:: DATASET CONTENT

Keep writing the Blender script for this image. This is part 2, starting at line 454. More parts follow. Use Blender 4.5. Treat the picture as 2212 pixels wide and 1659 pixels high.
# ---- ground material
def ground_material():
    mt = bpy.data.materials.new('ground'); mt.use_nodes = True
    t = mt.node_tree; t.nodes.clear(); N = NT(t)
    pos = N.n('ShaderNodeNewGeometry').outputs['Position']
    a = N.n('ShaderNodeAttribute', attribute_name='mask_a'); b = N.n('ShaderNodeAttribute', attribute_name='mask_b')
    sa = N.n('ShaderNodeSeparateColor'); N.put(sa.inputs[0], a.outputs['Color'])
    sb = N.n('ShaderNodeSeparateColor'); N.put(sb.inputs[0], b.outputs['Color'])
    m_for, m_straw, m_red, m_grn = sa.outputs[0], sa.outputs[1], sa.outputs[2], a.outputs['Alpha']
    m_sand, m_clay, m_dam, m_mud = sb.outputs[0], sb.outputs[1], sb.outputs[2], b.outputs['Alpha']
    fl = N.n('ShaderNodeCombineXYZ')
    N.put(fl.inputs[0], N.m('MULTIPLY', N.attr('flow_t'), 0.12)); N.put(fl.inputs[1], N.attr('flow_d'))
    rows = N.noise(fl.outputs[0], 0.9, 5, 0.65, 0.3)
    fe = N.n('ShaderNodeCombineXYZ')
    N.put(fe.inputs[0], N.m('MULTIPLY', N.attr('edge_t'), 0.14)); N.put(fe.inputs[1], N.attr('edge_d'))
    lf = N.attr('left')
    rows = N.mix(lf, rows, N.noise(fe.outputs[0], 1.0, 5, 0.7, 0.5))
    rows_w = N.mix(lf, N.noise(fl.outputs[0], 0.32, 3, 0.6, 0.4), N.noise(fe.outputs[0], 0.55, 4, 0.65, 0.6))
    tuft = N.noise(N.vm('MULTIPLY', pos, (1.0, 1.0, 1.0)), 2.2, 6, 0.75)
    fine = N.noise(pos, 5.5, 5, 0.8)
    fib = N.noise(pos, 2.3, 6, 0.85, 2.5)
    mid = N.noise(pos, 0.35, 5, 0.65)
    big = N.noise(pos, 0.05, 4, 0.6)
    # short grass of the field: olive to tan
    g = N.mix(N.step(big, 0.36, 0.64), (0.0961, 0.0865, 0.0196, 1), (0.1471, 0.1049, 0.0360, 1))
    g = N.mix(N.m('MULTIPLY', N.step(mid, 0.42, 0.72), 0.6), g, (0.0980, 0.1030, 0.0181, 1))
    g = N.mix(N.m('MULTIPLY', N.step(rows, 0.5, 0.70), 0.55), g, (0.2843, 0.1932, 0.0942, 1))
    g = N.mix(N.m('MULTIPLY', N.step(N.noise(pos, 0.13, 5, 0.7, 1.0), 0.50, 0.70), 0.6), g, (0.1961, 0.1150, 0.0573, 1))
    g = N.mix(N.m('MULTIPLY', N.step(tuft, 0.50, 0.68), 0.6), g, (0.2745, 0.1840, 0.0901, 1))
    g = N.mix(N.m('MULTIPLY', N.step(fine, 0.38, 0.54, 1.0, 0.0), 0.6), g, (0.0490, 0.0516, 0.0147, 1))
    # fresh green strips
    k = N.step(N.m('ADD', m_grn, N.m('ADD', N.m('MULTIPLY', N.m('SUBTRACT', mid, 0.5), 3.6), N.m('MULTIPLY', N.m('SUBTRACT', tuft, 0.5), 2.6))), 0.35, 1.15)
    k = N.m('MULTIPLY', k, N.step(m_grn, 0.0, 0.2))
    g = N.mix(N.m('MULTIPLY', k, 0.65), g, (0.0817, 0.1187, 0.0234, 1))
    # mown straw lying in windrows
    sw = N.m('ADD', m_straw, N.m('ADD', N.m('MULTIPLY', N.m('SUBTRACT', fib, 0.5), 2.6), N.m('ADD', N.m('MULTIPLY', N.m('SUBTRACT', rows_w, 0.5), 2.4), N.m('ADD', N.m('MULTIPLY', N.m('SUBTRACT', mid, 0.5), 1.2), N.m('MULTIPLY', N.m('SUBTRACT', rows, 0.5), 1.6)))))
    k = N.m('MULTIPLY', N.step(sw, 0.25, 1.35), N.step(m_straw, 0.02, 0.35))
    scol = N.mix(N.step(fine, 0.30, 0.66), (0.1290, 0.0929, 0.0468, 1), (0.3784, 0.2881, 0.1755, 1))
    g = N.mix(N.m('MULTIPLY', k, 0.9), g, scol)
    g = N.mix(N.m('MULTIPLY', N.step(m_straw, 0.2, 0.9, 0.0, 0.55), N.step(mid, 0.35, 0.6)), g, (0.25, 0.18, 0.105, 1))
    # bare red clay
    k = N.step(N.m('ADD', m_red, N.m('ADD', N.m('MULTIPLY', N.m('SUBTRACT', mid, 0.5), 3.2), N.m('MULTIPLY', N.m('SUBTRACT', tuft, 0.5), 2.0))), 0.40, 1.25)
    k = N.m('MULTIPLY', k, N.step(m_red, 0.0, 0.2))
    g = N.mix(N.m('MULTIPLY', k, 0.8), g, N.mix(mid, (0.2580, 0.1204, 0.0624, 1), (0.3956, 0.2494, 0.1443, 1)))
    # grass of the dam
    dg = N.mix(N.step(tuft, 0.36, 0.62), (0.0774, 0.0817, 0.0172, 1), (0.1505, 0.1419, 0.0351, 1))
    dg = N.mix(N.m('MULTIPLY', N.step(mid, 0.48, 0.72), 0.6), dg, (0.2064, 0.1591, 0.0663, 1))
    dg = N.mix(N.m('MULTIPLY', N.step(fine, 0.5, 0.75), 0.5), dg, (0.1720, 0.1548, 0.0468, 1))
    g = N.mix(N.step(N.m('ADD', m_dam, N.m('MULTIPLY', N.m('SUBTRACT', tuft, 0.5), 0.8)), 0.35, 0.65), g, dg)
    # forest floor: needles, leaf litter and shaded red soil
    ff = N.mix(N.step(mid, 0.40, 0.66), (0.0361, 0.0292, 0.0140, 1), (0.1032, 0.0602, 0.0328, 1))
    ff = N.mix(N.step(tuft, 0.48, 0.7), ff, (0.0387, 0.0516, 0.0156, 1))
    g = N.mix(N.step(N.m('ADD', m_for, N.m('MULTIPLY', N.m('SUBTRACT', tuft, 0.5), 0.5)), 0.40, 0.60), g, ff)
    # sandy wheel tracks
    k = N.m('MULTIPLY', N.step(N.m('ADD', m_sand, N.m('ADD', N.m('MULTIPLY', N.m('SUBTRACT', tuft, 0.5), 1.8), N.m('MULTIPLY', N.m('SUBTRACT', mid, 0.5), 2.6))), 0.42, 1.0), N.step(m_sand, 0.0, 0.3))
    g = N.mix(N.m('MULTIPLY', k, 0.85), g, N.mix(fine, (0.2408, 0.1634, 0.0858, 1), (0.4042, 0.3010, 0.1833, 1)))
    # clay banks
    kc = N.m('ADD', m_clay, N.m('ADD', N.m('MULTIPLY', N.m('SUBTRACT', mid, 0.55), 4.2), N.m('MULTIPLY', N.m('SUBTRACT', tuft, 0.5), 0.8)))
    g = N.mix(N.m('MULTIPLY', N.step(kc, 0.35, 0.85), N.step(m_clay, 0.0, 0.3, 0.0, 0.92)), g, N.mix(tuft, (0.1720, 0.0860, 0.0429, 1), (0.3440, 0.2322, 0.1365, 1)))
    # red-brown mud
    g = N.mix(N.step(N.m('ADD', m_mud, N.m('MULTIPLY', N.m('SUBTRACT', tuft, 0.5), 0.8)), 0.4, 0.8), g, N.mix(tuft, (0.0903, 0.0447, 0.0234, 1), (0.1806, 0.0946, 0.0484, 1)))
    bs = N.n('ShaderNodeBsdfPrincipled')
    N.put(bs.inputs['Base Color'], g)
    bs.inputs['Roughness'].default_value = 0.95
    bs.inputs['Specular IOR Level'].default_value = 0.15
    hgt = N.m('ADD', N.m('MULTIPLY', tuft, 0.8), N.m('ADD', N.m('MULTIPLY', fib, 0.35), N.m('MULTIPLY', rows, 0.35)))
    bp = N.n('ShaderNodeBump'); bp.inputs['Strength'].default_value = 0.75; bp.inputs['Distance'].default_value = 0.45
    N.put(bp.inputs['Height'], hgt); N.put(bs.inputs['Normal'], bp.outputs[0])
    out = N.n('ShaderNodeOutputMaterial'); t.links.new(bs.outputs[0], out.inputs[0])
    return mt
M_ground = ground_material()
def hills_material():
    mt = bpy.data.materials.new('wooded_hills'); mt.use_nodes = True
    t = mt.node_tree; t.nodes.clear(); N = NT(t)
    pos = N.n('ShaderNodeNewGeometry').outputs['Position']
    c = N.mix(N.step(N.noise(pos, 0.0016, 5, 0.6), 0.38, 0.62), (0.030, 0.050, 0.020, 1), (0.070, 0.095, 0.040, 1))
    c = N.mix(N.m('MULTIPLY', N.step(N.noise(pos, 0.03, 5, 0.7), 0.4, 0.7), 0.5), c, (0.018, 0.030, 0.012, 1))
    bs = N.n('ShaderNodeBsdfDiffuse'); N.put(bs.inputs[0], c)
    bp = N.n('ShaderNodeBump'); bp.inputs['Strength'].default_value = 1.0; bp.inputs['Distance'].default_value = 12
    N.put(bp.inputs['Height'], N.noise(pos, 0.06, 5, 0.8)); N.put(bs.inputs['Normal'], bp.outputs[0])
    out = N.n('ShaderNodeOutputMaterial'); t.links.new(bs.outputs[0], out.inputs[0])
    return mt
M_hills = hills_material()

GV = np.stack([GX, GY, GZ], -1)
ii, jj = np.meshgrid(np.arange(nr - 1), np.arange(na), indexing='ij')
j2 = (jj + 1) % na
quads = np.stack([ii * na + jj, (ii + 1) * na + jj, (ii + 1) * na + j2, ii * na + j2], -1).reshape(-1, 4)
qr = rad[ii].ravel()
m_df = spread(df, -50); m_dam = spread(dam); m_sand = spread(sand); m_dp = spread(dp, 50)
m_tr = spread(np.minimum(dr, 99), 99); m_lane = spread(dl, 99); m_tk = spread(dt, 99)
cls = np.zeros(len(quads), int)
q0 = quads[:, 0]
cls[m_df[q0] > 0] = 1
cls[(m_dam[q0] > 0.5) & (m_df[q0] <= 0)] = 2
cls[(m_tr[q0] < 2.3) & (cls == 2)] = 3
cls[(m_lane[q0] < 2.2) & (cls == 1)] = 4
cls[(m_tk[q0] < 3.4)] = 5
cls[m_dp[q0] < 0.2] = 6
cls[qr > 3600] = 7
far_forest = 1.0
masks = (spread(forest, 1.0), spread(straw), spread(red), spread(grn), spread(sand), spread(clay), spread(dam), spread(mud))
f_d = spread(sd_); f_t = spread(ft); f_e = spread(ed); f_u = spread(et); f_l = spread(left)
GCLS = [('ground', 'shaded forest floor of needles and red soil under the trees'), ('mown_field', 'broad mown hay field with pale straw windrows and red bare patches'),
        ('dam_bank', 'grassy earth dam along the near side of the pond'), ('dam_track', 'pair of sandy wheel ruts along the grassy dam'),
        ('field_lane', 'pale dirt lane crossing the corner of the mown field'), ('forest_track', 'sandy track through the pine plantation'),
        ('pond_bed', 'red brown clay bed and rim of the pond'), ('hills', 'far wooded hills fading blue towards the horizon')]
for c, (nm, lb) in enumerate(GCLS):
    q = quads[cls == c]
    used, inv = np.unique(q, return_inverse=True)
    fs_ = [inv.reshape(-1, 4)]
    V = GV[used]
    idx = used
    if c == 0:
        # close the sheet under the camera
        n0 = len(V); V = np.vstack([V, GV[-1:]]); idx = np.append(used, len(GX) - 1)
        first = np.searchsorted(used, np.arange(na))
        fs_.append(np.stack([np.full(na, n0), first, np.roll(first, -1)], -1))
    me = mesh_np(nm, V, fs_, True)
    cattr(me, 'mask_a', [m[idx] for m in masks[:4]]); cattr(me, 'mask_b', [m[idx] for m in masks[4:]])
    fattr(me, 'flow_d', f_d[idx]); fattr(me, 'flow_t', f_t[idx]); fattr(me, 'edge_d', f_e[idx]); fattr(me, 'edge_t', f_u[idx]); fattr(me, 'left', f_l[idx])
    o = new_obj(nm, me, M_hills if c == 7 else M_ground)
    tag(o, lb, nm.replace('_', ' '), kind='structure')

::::

● **WRITTEN INSTRUCTION**:
Quote exactly the line containing "o = new_obj(nm, me, M_hills" and every later line through the end of the listing, and no other lines.

● **SOLUTION**:
    o = new_obj(nm, me, M_hills if c == 7 else M_ground)
    tag(o, lb, nm.replace('_', ' '), kind='structure')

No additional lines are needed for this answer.